Rosemary Harper, in a bid to escape her past, joins the crew of the Wayfarer on its newest mission: Travel to a planet in a war-torn star system, and build diplomatic ties.

But the book isn’t about the mission, it’s about the characters on that mission. The Long Way to a Small Angry Planet is an ensemble piece. So although we start with Rosemary, she’s just one of many characters. Everyone on board eventually gets their time in the sun.

The flight takes more than a year, and across that extended journey, we take every opportunity we can to stop by a planet, meet some aliens, and have some fun. It really feels like a season of television. Each stop represents an episode of the tv show, conflicts are created, explored, and resolved inside that chapter. Sometimes there are lasting effects that extend to the rest of the book, other times they’re an opportunity for our characters to redefine their relationships with one another and understand themselves more.

All this adds up to a relaxing journey, the story is set to impulse speed and we’re taking the scenic route. The danger in your average chapter is gonna be lower. But emotionally, things are elevated.

Characters

Characters are the bread and butter of this book. Most everyone on-board is an alien or a robot or something else kinda strange. We have Rosemary, a human. Sizzix, the reptilian pilot, Dr. Chef the last of their kind, Lovey the AI with a heart of gold, Ohan the isolationist navigator, and a couple more humans. Together they form a classic sitcom cast with regular culture clashing, personality conflict, and comedic quirks. 

I’m not going to go into too much detail on the individual plotlines. All I’ll say is that this book achieves a really good chemistry between its characters. It doesn’t take the world too lightly, and it doesn’t take things too seriously either. The differences in culture, anatomy, personality, and background, all really add to the ‘found-family’ feel of the book.

World building

This book’s world is mostly your standard sci-fi affair. I’d say it leans more in the safer, cleaner direction of star trek than in the rough-shod universes of Star Wars or Firefly. Which lends itself to imagining every scene on a bright, multicam set. There’s a big focus on the friction between human and alien cultures. This book doesn’t lean into the idealistic, non-interventionist enlightenment direction of Star Trek. The crew of this ship are very comfortable sharing their opinions on other cultures, and even openly disagreeing with their fellow crew members.

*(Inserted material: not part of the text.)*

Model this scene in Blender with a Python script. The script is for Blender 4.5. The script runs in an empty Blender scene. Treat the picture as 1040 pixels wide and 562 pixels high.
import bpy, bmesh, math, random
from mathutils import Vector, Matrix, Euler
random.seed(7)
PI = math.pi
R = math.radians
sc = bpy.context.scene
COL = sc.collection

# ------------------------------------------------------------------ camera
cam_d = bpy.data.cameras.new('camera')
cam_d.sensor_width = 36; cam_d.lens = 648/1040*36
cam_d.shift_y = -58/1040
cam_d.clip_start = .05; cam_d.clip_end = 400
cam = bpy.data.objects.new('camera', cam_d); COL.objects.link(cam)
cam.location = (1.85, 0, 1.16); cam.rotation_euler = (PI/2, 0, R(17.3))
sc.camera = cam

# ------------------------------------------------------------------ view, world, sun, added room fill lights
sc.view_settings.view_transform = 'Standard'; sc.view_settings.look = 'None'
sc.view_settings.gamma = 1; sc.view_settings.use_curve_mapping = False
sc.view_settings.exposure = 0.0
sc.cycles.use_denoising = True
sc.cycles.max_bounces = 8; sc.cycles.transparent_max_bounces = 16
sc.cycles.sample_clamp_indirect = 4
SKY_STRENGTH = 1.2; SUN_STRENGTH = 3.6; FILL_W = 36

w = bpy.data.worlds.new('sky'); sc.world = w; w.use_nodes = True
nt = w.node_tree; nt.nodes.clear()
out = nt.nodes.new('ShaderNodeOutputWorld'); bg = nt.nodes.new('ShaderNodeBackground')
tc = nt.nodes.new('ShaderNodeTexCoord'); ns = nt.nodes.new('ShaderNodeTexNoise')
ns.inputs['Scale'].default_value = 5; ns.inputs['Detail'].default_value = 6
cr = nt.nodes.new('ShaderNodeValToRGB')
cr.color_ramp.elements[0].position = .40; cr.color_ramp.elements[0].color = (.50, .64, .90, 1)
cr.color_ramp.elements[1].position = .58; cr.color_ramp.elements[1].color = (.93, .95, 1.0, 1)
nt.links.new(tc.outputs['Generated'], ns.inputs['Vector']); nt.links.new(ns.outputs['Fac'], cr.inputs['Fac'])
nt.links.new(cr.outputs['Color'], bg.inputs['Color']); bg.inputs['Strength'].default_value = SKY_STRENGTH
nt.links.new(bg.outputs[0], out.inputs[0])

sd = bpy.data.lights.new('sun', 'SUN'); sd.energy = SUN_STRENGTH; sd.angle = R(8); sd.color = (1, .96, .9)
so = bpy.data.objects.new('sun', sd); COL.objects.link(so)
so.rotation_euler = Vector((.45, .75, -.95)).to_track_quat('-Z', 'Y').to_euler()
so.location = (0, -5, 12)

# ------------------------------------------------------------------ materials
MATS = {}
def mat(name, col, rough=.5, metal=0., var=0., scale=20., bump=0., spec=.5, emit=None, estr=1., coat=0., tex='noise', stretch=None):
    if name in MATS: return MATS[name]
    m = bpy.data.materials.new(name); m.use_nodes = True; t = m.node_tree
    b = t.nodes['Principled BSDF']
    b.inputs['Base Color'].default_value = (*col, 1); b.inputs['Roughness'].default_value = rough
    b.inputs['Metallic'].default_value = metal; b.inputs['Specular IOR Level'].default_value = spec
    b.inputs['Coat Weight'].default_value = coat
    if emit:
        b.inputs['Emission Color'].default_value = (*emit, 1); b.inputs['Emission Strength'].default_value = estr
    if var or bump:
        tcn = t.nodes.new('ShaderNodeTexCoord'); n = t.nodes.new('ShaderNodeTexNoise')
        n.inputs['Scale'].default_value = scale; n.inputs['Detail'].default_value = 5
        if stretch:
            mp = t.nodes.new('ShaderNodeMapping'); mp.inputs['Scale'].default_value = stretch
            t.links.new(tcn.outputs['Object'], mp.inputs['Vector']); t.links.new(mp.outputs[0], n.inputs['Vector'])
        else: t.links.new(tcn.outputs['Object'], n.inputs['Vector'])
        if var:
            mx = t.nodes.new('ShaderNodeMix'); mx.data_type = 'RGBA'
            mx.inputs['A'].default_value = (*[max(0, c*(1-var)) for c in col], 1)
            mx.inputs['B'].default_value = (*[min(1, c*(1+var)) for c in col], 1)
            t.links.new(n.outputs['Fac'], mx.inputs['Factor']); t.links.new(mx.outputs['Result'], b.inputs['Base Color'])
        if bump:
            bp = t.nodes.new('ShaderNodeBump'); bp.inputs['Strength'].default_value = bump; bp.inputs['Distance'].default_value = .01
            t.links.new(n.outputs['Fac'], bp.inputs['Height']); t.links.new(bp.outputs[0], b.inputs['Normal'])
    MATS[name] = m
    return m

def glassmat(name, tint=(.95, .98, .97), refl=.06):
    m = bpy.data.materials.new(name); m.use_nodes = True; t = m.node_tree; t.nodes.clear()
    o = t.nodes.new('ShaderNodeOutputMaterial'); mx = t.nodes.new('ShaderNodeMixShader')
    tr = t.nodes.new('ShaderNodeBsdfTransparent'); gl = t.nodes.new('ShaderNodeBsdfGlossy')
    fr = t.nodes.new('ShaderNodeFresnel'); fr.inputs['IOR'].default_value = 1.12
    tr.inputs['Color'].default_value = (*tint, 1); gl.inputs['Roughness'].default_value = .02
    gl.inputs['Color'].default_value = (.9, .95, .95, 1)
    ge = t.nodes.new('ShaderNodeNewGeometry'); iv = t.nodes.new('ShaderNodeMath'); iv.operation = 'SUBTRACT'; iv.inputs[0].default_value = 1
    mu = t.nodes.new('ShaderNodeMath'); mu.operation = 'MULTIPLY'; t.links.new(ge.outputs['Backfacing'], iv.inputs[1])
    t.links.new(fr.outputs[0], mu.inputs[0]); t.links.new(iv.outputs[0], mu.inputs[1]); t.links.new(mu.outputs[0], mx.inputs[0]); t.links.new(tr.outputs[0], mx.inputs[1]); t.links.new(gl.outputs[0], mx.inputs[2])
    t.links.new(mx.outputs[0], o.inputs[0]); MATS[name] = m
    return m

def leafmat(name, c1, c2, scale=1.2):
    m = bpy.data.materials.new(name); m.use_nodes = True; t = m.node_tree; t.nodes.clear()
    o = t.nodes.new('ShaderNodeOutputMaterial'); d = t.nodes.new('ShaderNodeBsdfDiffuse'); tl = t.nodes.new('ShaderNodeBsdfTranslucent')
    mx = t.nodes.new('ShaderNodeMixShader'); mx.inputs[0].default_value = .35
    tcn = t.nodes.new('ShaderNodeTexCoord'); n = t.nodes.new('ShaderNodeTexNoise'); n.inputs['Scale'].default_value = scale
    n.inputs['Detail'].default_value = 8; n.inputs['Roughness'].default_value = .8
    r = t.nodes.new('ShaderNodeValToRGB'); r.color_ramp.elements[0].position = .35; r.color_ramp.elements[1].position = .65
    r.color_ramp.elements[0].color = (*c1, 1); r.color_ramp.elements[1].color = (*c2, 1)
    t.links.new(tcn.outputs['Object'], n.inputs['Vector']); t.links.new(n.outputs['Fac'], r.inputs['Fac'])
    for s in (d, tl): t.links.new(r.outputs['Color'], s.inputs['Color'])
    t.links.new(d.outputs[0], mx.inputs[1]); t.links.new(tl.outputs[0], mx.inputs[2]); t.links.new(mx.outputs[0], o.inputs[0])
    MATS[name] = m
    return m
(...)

From time to time, a decision one of the characters made rubbed me the wrong way morally. But this is a book about flawed people finding a home, it shouldn’t be a surprise that people make mistakes.

Conclusion

The book’s big landing is at the end. I won’t spoil it here, but there’s a reason season finales are the most memorable parts of tv shows. You spend the whole book getting to know the characters, building an understanding of their relationships, and growing to care for them. So when conflict forces those relationships to change, it hits hard.

Like any good sitcom, this book is only the first season. A strong start with a great cast and a long way to go.

If you’re looking for a different brand of sci-fi, if you want to travel through space, but feel the right way to do it is with a fireplace and a cup of tea, consider tuning in and seeing what it has to offer.